L'impugnazione della cartella di pagamento, con cui l'Amministrazione liquida le imposte calcolate sulla base dei dati forniti dallo stesso contribuente, origina comunque una controversia definibile in forma agevolata, ai sensi della Legge n. 289 del 2002, articolo 16, in quanto detta cartella, essendo l'unico atto portato a conoscenza del contribuente con cui si rende nota la pretesa fiscale e non essendo preceduta da avviso di accertamento, è impugnabile non solo per vizi propri della stessa ma anche per questioni che attengono direttamente al merito della pretesa fiscale ed ha, quindi, natura di atto impositivo (cfr. ex multis, Cass. n. 31055 del 2017; Cass. n. 28611 del 2017; Cass. n. 1296 del 2016; Cass. n. 1295 del 2016; Cass. n. 26997 del 2014; Cass. n. 22672 del 2014).

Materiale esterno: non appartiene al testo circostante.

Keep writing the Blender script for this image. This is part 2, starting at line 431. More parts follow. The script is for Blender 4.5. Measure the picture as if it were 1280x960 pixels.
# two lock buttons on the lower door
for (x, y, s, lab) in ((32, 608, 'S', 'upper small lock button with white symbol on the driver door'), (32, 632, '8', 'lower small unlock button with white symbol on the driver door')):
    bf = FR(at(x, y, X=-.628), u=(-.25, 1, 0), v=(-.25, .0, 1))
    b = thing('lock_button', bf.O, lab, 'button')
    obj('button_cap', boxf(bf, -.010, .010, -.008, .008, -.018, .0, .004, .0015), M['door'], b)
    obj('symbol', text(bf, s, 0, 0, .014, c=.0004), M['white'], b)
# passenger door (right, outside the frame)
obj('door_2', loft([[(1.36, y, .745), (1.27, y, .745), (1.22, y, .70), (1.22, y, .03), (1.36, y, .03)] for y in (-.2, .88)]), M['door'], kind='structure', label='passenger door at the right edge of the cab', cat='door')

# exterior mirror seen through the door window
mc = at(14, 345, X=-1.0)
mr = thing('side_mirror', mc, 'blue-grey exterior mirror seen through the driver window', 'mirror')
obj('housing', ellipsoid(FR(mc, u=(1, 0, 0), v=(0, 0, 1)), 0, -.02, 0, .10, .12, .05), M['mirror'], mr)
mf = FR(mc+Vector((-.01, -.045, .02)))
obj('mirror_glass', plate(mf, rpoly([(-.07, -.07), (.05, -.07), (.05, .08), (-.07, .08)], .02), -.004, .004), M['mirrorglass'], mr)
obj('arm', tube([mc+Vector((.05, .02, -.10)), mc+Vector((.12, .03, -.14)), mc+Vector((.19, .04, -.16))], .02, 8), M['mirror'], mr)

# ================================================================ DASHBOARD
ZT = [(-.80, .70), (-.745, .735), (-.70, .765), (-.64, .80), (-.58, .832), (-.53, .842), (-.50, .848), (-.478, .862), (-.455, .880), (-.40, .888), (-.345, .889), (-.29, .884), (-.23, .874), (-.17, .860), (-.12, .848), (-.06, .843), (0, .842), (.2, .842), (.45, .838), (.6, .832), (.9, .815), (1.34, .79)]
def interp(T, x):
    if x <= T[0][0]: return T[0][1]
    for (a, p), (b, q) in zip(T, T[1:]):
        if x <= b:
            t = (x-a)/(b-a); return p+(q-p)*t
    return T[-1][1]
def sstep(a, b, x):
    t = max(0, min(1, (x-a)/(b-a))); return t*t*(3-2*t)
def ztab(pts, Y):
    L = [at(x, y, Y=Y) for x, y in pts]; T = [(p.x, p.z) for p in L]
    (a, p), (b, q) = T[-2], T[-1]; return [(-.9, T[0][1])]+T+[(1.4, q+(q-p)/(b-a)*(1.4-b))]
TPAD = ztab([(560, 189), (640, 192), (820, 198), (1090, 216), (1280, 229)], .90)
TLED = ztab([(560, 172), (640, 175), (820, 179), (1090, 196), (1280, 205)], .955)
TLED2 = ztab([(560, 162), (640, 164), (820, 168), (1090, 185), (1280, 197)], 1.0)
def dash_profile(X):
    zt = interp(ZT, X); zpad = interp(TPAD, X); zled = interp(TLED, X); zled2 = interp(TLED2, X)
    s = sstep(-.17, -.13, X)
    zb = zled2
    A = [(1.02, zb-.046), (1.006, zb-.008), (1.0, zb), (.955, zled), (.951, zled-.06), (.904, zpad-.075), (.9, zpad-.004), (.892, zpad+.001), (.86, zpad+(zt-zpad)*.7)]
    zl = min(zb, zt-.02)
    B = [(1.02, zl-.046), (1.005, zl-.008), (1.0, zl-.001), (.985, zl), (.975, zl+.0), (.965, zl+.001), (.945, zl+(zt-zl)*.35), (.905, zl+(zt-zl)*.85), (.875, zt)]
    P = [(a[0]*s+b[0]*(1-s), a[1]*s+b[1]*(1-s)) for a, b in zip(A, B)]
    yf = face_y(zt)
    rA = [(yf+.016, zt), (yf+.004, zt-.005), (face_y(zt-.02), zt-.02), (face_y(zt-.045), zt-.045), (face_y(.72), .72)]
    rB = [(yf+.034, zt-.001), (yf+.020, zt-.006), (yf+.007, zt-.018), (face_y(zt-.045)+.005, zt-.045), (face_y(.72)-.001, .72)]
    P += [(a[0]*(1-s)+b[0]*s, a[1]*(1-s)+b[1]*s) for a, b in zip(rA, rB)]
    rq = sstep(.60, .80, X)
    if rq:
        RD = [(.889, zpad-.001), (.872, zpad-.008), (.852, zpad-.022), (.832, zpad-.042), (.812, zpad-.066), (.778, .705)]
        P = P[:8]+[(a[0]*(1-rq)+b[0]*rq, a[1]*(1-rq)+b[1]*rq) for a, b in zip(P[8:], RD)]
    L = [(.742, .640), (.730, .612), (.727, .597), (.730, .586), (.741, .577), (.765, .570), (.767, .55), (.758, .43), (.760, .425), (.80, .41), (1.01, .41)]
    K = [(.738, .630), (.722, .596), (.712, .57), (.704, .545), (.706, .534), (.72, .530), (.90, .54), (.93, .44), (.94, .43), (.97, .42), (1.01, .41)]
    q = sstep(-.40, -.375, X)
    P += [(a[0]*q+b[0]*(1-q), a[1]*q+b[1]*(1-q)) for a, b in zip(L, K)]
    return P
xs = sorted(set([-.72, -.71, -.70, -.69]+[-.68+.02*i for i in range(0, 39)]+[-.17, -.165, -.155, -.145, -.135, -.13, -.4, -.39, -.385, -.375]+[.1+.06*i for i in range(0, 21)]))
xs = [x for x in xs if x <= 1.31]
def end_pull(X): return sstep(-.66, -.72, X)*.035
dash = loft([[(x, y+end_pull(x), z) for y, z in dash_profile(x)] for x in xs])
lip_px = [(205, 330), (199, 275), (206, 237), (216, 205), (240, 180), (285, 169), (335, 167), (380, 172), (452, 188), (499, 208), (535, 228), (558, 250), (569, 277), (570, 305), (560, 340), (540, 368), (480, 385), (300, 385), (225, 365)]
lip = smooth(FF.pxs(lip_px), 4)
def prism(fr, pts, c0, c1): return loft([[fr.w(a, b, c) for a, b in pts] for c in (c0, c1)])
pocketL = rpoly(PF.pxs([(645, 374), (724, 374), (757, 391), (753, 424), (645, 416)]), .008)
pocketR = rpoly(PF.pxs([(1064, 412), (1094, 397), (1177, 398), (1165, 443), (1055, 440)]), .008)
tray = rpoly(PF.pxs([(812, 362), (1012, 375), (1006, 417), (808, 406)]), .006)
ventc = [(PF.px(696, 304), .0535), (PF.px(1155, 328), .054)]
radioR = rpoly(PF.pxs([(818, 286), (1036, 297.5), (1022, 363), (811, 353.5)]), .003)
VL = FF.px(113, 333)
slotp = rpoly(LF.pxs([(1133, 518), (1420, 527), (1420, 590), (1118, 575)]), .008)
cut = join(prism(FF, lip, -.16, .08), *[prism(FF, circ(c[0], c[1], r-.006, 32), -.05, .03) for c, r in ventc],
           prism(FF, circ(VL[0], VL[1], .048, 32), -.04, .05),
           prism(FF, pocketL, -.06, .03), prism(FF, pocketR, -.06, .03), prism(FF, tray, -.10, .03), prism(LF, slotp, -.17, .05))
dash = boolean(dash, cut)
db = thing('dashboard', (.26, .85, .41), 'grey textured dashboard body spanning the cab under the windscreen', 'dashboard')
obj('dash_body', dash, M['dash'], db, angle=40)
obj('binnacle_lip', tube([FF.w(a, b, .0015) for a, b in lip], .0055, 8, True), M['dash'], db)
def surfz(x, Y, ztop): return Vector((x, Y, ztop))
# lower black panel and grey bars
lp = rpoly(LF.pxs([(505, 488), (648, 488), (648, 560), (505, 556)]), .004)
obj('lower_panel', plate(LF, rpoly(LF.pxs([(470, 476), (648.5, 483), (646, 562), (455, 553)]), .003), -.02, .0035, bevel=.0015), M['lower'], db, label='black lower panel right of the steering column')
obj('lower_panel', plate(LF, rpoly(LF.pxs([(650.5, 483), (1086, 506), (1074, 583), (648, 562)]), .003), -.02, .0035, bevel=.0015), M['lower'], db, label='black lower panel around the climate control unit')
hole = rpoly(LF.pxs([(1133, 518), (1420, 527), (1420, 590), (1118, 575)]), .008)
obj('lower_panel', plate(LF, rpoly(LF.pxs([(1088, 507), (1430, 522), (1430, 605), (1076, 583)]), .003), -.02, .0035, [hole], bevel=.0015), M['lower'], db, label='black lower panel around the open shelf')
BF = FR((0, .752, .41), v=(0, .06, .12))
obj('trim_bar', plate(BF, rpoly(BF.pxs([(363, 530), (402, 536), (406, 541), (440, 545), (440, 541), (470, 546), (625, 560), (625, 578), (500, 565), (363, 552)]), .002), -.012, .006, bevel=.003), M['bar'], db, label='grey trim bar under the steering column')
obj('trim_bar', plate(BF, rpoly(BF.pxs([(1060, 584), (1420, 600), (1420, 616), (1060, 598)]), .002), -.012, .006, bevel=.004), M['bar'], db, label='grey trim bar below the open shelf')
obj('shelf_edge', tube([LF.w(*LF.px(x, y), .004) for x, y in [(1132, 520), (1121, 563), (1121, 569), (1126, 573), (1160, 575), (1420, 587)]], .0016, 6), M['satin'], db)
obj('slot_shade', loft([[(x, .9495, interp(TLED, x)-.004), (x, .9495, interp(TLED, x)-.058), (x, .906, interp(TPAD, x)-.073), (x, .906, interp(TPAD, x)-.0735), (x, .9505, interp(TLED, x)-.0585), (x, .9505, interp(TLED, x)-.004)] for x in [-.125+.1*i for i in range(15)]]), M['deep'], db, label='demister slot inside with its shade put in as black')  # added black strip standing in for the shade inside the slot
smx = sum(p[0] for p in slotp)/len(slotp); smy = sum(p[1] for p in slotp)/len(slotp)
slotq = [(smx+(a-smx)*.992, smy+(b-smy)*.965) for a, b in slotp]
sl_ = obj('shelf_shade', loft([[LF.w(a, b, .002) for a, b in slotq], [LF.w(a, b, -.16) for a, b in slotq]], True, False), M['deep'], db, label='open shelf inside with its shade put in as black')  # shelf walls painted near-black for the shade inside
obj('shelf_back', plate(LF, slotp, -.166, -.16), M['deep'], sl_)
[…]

La Corte di Cassazione, del resto, con giurisprudenza costante, non ha mancato di chiarire che risulta, di per sé, irrilevante la circostanza che la cartella esattoriale contenga la liquidazione di imposte dichiarate e non versate, una volta che, da un lato, la cartella di pagamento rappresenta il primo atto con cui l'Amministrazione ha esercitato la propria pretesa tributaria, e dall'altro occorre comunque riconoscere al contribuente di poter impugnare la cartella, anche al fine di esercitare il proprio diritto alla emendabilità, pure in sede contenziosa, della propria dichiarazione (cfr. Cass. n. 22672 del 2014; Cass. n. 23269 del 2018).

Pertanto, la motivazione del provvedimento di diniego opposto dall'Amministrazione finanziaria al condono, ai sensi dell'articolo 39, comma 12, del Decreto legge n. 98 del 2011, deve pertanto giudicarsi non conforme a diritto.

In definitiva, la costante e corretta giurisprudenza della Corte di Cassazione deve ritenersi applicabile in tutti i casi di condoni o definizioni delle liti pendenti.